Instructions to follow
Keep only the lines from the top of the listing through the one with "d.color = (0.52, 0.33, 0.20, 1)", and reproduce them unaltered.

-- Begin Source excerpt --

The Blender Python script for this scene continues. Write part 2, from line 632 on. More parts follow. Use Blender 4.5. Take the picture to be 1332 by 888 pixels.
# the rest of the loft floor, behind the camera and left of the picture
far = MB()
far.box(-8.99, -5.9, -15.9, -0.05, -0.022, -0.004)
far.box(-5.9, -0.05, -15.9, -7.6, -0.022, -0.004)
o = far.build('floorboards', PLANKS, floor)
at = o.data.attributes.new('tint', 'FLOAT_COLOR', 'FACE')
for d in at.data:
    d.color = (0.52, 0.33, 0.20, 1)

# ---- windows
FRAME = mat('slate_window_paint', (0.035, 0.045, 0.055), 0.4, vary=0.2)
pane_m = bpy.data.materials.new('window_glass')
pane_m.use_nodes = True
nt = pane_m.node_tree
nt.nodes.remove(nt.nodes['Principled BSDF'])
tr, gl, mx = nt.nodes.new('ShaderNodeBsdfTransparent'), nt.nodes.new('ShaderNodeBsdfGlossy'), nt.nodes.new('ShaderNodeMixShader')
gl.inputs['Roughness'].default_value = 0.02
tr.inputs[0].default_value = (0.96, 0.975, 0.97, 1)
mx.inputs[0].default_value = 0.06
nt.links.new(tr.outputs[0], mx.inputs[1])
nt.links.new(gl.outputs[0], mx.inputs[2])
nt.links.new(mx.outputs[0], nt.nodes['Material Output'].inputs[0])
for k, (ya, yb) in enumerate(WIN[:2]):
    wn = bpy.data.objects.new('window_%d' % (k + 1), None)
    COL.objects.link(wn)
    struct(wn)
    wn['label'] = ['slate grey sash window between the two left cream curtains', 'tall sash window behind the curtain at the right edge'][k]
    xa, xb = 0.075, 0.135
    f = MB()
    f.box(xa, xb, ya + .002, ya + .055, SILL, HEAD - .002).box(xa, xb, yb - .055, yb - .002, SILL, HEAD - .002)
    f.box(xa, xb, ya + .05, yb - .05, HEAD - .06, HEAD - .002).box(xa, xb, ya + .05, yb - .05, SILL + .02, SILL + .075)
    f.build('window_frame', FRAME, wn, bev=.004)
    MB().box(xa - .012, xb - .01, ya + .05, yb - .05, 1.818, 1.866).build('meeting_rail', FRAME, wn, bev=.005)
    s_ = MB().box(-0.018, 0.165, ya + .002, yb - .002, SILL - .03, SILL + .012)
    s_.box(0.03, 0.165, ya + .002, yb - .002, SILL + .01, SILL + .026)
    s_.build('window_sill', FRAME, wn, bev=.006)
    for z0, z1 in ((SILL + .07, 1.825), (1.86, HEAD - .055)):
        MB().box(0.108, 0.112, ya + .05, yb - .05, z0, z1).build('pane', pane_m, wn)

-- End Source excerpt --

Task solution
The Blender Python script for this scene continues. Write part 2, from line 632 on. More parts follow. Use Blender 4.5. Take the picture to be 1332 by 888 pixels.
# the rest of the loft floor, behind the camera and left of the picture
far = MB()
far.box(-8.99, -5.9, -15.9, -0.05, -0.022, -0.004)
far.box(-5.9, -0.05, -15.9, -7.6, -0.022, -0.004)
o = far.build('floorboards', PLANKS, floor)
at = o.data.attributes.new('tint', 'FLOAT_COLOR', 'FACE')
for d in at.data:
    d.color = (0.52, 0.33, 0.20, 1)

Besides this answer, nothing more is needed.